THE EXERCISE: Scan the material that follows. Copy every line containing the word "image".

start ENTRIES PROVIDED

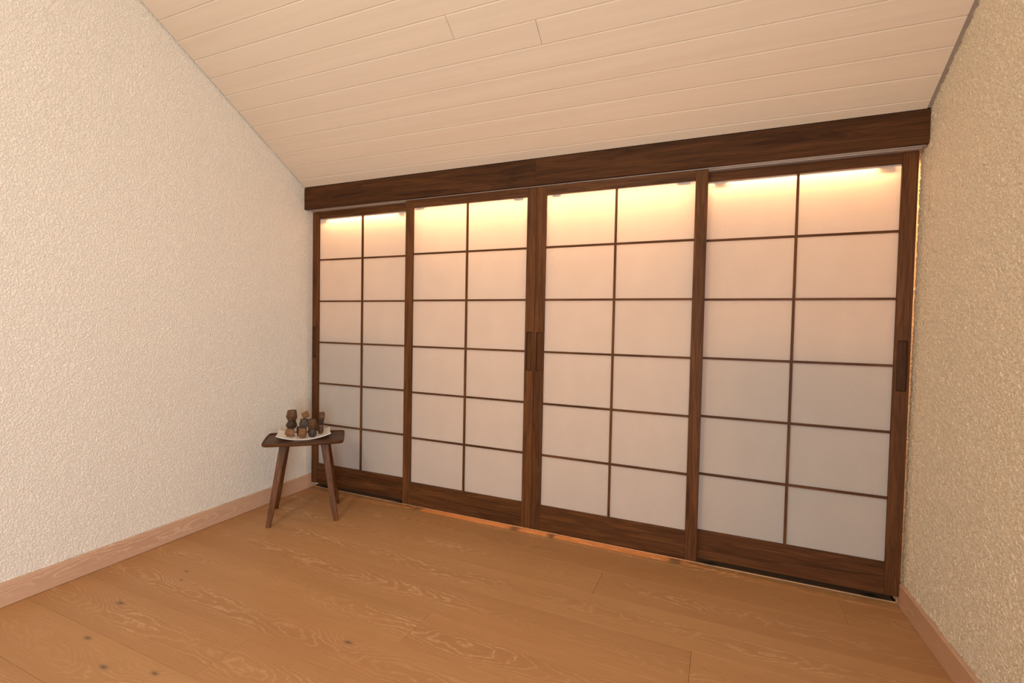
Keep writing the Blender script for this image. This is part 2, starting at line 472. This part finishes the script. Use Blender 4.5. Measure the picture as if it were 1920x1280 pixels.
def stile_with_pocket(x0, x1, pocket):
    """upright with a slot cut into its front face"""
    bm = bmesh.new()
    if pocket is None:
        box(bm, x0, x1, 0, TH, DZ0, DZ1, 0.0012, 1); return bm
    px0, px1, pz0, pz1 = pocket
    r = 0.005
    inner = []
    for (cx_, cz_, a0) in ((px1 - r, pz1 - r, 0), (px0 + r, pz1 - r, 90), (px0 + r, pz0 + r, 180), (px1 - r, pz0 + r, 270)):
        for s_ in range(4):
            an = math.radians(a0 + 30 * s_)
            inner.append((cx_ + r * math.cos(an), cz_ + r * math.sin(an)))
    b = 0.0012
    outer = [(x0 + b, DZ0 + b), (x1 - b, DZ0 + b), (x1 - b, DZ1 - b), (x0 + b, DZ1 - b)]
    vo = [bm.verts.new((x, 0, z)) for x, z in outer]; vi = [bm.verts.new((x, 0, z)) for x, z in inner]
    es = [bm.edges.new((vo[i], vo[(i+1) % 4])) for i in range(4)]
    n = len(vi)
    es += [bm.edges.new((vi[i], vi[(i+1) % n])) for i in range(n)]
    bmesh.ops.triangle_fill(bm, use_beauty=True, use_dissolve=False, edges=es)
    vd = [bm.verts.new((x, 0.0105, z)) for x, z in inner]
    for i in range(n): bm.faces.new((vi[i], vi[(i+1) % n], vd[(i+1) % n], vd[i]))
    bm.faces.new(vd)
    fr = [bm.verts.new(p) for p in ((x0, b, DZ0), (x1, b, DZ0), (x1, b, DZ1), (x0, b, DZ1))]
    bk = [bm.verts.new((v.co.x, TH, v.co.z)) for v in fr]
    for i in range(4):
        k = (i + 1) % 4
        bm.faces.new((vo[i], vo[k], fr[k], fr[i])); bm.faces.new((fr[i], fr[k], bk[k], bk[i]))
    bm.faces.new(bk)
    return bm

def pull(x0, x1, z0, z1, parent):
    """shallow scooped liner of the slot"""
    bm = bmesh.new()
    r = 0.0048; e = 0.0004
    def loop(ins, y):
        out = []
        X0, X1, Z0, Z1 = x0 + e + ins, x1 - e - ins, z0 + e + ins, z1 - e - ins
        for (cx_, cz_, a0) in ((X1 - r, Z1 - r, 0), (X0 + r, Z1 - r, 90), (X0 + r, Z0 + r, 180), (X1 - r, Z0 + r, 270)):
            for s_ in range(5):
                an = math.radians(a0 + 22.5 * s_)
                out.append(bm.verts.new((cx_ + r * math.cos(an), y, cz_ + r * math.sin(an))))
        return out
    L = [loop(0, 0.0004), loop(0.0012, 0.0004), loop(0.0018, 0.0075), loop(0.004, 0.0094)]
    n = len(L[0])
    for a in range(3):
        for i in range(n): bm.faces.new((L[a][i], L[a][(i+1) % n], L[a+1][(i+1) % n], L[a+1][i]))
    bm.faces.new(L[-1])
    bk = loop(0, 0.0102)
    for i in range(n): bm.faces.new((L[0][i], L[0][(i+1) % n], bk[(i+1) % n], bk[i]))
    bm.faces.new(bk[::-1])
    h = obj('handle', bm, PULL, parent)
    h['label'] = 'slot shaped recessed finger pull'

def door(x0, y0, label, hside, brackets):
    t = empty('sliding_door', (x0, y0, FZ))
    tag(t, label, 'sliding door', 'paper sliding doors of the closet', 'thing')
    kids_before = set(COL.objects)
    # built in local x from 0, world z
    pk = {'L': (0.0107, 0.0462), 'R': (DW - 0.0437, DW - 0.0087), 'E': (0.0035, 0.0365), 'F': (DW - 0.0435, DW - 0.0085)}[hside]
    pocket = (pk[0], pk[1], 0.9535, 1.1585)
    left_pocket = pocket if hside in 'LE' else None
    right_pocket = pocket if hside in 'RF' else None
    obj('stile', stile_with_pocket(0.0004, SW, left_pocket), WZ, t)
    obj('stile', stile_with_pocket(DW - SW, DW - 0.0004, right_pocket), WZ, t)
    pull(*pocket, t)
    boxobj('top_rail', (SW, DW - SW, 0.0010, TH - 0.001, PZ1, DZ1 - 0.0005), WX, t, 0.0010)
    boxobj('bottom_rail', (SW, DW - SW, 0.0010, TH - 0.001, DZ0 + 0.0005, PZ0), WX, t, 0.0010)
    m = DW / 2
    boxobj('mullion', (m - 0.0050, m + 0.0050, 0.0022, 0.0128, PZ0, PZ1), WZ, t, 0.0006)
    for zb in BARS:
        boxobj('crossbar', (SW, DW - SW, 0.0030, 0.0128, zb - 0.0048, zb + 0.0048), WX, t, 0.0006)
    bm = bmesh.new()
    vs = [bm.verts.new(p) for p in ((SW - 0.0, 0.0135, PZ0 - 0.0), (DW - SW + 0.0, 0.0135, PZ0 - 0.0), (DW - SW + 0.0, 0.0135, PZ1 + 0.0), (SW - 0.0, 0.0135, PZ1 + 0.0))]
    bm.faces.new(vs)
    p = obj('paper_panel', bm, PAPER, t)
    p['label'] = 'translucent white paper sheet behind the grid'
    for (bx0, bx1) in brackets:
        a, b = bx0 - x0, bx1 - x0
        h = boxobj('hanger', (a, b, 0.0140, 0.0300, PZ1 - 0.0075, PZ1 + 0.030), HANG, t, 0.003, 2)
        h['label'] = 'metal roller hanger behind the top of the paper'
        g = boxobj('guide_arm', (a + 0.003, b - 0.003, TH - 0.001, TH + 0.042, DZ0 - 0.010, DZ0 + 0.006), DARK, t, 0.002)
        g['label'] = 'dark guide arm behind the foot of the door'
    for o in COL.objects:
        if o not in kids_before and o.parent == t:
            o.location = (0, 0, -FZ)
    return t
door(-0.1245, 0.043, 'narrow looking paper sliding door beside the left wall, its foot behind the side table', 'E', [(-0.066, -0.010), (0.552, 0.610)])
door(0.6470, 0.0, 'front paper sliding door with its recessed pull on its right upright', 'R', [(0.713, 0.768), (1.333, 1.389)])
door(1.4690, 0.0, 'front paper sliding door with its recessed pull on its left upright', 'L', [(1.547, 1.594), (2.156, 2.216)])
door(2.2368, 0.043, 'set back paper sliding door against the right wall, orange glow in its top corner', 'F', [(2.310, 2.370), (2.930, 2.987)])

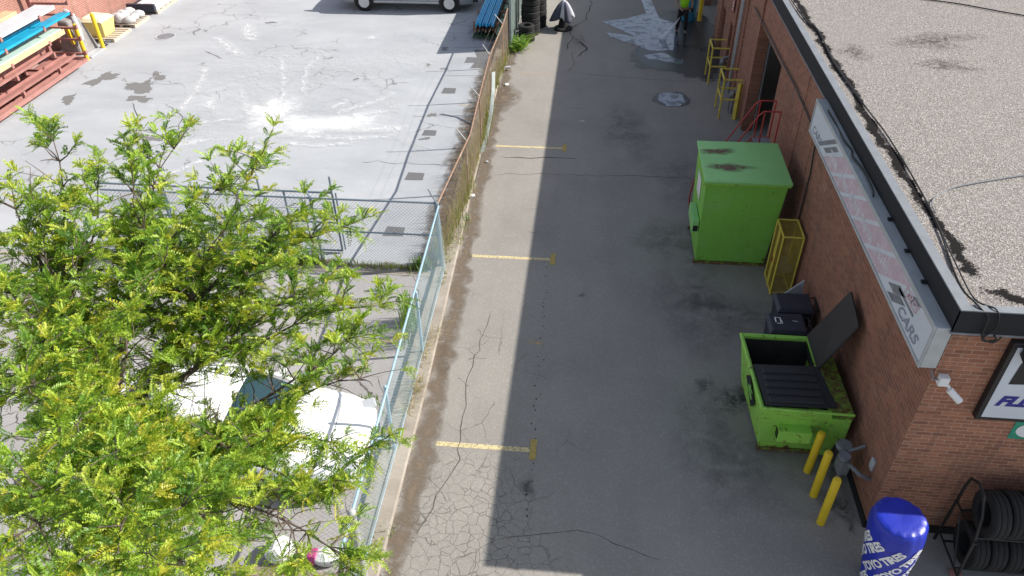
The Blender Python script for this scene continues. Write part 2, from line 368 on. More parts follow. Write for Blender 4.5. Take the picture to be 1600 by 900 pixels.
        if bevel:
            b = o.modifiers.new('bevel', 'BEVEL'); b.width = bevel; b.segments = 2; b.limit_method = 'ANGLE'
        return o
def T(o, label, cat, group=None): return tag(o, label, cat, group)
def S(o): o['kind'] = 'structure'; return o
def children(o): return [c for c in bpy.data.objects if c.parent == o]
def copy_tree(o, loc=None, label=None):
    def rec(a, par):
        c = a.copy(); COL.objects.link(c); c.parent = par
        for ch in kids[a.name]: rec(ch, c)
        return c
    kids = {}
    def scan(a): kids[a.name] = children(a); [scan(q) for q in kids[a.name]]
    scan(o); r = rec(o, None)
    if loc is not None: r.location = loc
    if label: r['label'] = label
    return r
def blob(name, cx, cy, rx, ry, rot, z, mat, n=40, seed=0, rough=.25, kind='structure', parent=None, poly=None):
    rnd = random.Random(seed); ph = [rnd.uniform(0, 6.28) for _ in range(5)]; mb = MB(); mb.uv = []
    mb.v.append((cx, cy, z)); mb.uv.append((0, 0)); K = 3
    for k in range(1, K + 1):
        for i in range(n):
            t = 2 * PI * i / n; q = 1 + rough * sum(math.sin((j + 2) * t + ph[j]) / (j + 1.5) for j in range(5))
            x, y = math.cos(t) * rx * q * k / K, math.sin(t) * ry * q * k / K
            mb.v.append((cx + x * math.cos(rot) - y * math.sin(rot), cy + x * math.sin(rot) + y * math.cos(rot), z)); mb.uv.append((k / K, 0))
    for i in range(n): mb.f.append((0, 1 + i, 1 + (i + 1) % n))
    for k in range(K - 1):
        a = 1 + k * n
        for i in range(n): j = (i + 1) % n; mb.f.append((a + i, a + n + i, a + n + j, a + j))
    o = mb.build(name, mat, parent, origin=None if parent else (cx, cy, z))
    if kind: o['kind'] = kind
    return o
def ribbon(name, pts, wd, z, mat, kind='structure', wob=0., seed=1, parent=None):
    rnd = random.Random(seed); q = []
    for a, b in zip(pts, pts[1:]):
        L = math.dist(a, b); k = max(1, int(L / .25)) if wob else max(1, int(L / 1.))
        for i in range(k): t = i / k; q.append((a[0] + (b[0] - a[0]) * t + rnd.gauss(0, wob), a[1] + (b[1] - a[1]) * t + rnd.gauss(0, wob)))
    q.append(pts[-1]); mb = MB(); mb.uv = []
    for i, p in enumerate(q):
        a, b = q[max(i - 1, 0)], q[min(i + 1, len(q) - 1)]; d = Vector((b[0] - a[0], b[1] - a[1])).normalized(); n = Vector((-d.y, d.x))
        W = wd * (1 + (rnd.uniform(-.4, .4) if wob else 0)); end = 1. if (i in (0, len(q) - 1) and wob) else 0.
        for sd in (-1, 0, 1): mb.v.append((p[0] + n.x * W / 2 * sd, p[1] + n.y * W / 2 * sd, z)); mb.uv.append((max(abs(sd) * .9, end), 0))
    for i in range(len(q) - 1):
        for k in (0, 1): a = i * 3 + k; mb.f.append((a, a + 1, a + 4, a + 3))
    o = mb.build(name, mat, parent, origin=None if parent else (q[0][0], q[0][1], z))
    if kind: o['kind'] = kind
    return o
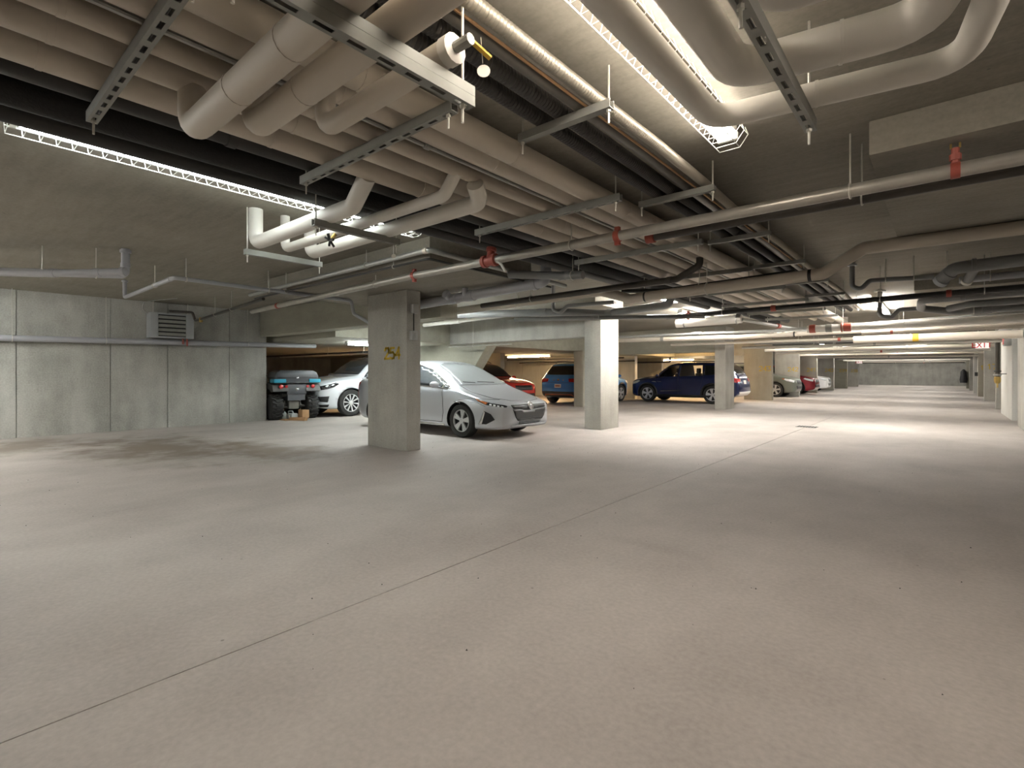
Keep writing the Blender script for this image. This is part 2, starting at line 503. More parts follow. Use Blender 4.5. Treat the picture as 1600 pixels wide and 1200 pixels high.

end ENTRIES PROVIDED

TASK ANSWER:
Keep writing the Blender script for this image. This is part 2, starting at line 472. This part finishes the script. Use Blender 4.5. Measure the picture as if it were 1920x1280 pixels.
Keep writing the Blender script for this image. This is part 2, starting at line 503. More parts follow. Use Blender 4.5. Treat the picture as 1600 pixels wide and 1200 pixels high.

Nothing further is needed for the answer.